We then back track to "Sleep" from the first LP subtitled "A Lullaby For Josie" the first of a number of songs in Wylie's career addressed to his girlfriend and muse Josie Jones. Although relatively accessible it's hardly a lullaby. The prowling bassline and questioning piano reveal a love of 70s soul. The song conjures up an atmosphere of late night dread with Josie exhorted to keep moving and ignore the ramblings of an ageing pub bore.
Midway through there's a mini-cover of Johnny Thunders's "You Can't Put Your Arms Around A Memory " which condenses the song about resignation to loss into a single verse and chorus. With a near- identical single acoustic arrangement Wylie's restrained vocal is actually an improvement on Thunders and leaves you wanting more. When I saw them in Leeds Wylie thoughtfully dedicated the song to George Best who'd been committed to prison for drink driving earlier that day.

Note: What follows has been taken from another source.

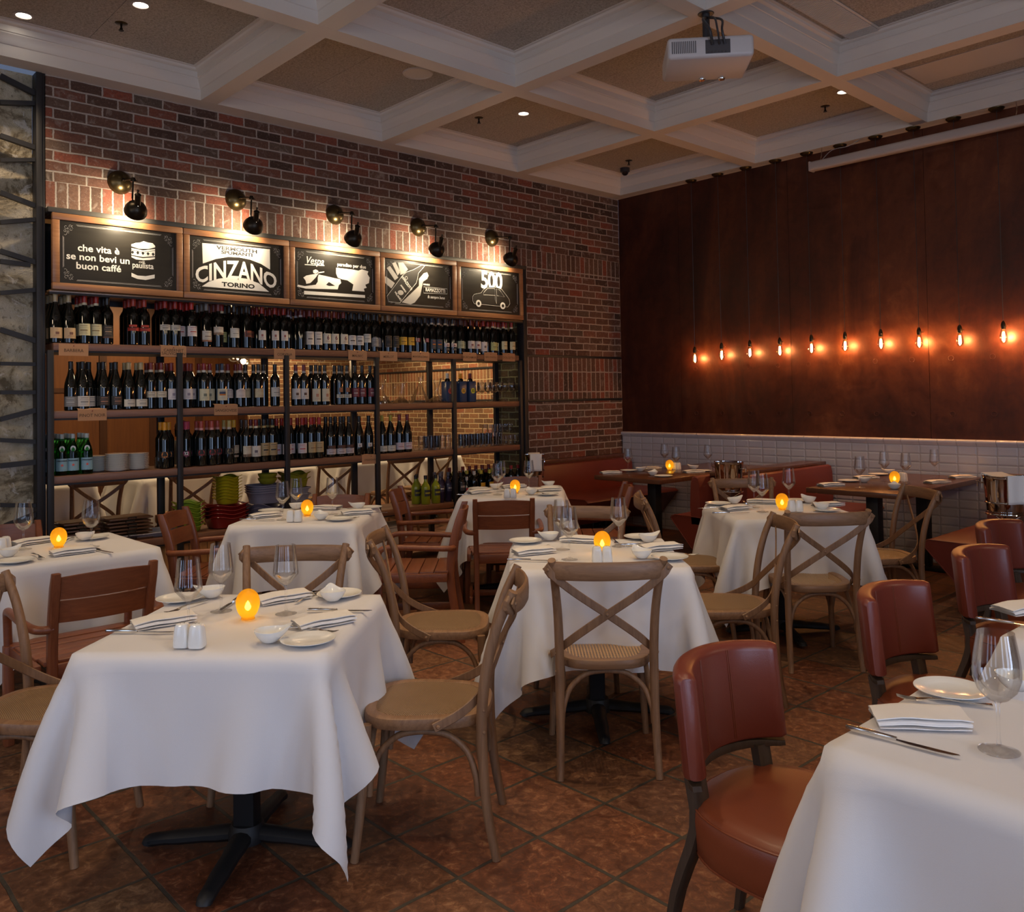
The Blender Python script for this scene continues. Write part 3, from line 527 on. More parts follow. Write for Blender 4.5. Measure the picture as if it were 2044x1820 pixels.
# ------------------------------------------------------------------ coffered ceiling
ZS = 3.726; CW, BW = 1.523, 0.127
xc = [(0.163+i*(CW+0.122), 0.163+i*(CW+0.122)+CW+0.03) for i in range(6)]
xc = [(0.163, 1.742), (1.879, 3.403), (3.520, 5.05), (5.17, 6.70), (6.82, 8.35)]
yc = [(-1.599, -0.149), (-3.226, -1.735), (-4.844, -3.359), (-6.46, -4.975), (-8.08, -6.59), (-9.70, -8.21)]
xe = [0.0]+[v for p in xc for v in p]+[RX]; ye = [RY]+[v for p in yc[::-1] for v in p]+[0.0]
mb = MB()
for i in range(0, len(xe)-1, 2): mb.box(xe[i], xe[i+1], RY, 0.02, ZS, ZS+0.006)
for i in range(0, len(ye)-1, 2): mb.box(0.0, RX, ye[i], ye[i+1], ZS+0.0004, ZS+0.0056)
ceil = struct(mb.obj('ceiling', M['ceil_wood'], smooth=False))
prof = [(-0.001,0.0003),(-0.0005,0.078),(0.007,0.082),(0.012,0.090),(0.016,0.110),(0.030,0.135),(0.034,0.142),(0.034,0.150),(0.040,0.153),(0.040,0.192),(0.052,0.196),(0.060,0.202),(0.066,0.215),(0.085,0.217),(0.085,0.225)]
tn = 5
for (x0, x1) in xc:
    for (y0, y1) in yc:
        tn += 1; mb = MB(); vs = []
        for d, h in prof: vs += [(x0+d, y0+d, ZS+h), (x1-d, y0+d, ZS+h), (x1-d, y1-d, ZS+h), (x0+d, y1-d, ZS+h)]
        fs = []
        for k in range(len(prof)-1):
            for i in range(4): j = (i+1) % 4; fs.append((4*k+i, 4*(k+1)+i, 4*(k+1)+j, 4*k+j))
        mb.add(vs, fs); struct(mb.obj('trim_%d' % tn, M['ceil_wood'], angle=25))
mb = MB(); ZP = ZS+0.222
for (x0, x1) in xc:
    for (y0, y1) in yc:
        ym = (y0+y1)/2-0.06
        mb.box(x0+0.06, x1-0.06, y0+0.06, ym-0.0016, ZP, ZP+0.03); mb.box(x0+0.06, x1-0.06, ym+0.0016, y1-0.06, ZP, ZP+0.03)
        mb.box(x0+0.06, x1-0.06, y0+0.06, y1-0.06, ZP+0.012, ZP+0.04)
struct(mb.obj('ceiling_panels', M['acoustic'], smooth=False))
mb = MB(); mb.box(-0.34, RX+0.2, RY-0.2, 0.1, ZS+0.30, ZS+0.4); struct(mb.obj('ceiling_slab', M['ceil_wood'], smooth=False))
# ------------------------------------------------------------------ plaster pier behind a black steel truss, left of the shelf
mb = MB()
mb.grid(lambda u, v: (-0.10+0.012*math.sin(9*u+3*v)*math.cos(14*v), -6.95+u*0.91, v*3.73), 26, 70)
mb.box(-0.34, -0.13, -6.95, -6.045, 0, 3.73)
struct(mb.obj('wall_pier', M['plaster'], smooth=True, angle=180))
mb = MB(); mb.rbox(-0.08, 0.02, -6.045, -6.008, 0, 3.722, 0.003); mb.rbox(-0.07, -0.0, -6.008, -5.988, 0, 3.722, 0.002)
tr = mb.obj('steel_truss', M['steel']); tag(tr, 'black steel lattice upright in front of the rough plaster pier, left of the wine shelf', 'steel frame')
def zz_at(px0, px1): return px0, px1
for (yl, zl, yr, zr, w_) in TRUSS:
    q = MB(); d = Vector((0, yr-yl, zr-zl)); d.normalize(); nrm = Vector((0, -d.z, d.y))*w_/2
    a = Vector((0, yl, zl)); b = Vector((0, yr, zr))
    vs = []
    for x in (-0.045, -0.012): vs += [tuple(Vector((x, p.y, p.z))+s_*nrm) for p, s_ in ((a,-1),(b,-1),(b,1),(a,1))]
    q.add(vs, [(0,1,2,3),(7,6,5,4),(0,4,5,1),(1,5,6,2),(2,6,7,3),(3,7,4,0)]); q.obj('lattice_bar', M['steel'], tr, smooth=False)
# ------------------------------------------------------------------ room beyond the shelf
mb = MB(); mb.box(-6.75, -6.6, -2.45, 0.9, 0, 3.3); struct(mb.obj('wall_far', M['brick_far'], smooth=False))
mb = MB()
mb.box(-6.6, -0.42, 0.45, 0.6, 0, 1.418, 0); mb.box(-6.6, -0.42, 0.45, 0.6, 1.44, 1.886, 1); mb.box(-6.6, -0.42, 0.45, 0.6, 1.905, 3.3, 0)
mb.box(-6.6, -0.42, 0.44, 0.5, 1.414, 1.442, 2); mb.box(-6.6, -0.42, 0.44, 0.5, 1.882, 1.909, 2)
struct(mb.obj('wall_side', [M['brick_side'], M['soldier_side'], M['steel']], smooth=False))
mb = MB(); mb.box(-5.4, -5.25, -9.0, -2.05, 0, 3.3)
pw = mb.obj('wall_far_left', M['panel_wood'], smooth=False); struct(pw)
mb = MB()
for y in [-2.1-0.62*i for i in range(10)]: mb.box(-5.25, -5.235, y-0.09, y+0.0, 0, 3.3)
for z in (0.62, 1.30, 1.62): mb.box(-5.25, -5.238, -9.0, -2.05, z, z+0.055)
struct(mb.obj('trim_60', M['panel_wood_dark'], smooth=False))
mb = MB(); mb.box(-6.7, -0.34, -9.0, 0.9, 3.12, 3.25); struct(mb.obj('ceiling_far', M['ceil_far'], smooth=False))
mb = MB(); mb.box(-6.7, -0.34, -9.1, -9.0, 0, 3.3); struct(mb.obj('wall_far_front', M['panel_wood'], smooth=False))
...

The album ends with the two singles that bookended the big hit though in reverse order. "Hope" was seen as a disappointing follow up and its failure to advance past number 37 proved that Wylie hadn't become a superstar overnight. I think it's a better song and ironically sounds much more authentically bluesy than its predecessor. With a slow soul beat played on real drums and a gospelly intro Wylie reins himself in on this unambiguously personal song of hurt and betrayal and allows the impressive backing singers to lead him on almost every line. The chorus is particularly good ; the girls deliver the lead line "You lied to me; I wish you'd believe me " to which Wylie responds with a wordless cry of pain then recovers for a bittersweet plea "Remember the time in the park remember the time after dark" underscored by a plaintive piano. The best bit of music on the LP by some way.
Finally we come to "Remember" released in March 1982 under the silliest of his nom de plumes, Shambeko Say Wah, and widely seen as Wylie's first attempt at a hit single. That didn't quite come off , competition for the charts being unusually strong at the time, but the change in the sound is quite plain. With a driving Northern Soul beat and the guitar barrage dropped for a power-pop riff that makes for a great intro it's likely the future Boo Radleys were listening at this point. Alas the song that follows is a bit disappointing. Wylie bludgeons the ear with an unfocussed rant that owes more than a little to Dexys" There There My Dear minus Rowland's beguiling eccentricity.
Wah never got out of the second division and I don't play this very often now but it is a good reflection of an interesting period in pop and certainly has its moments.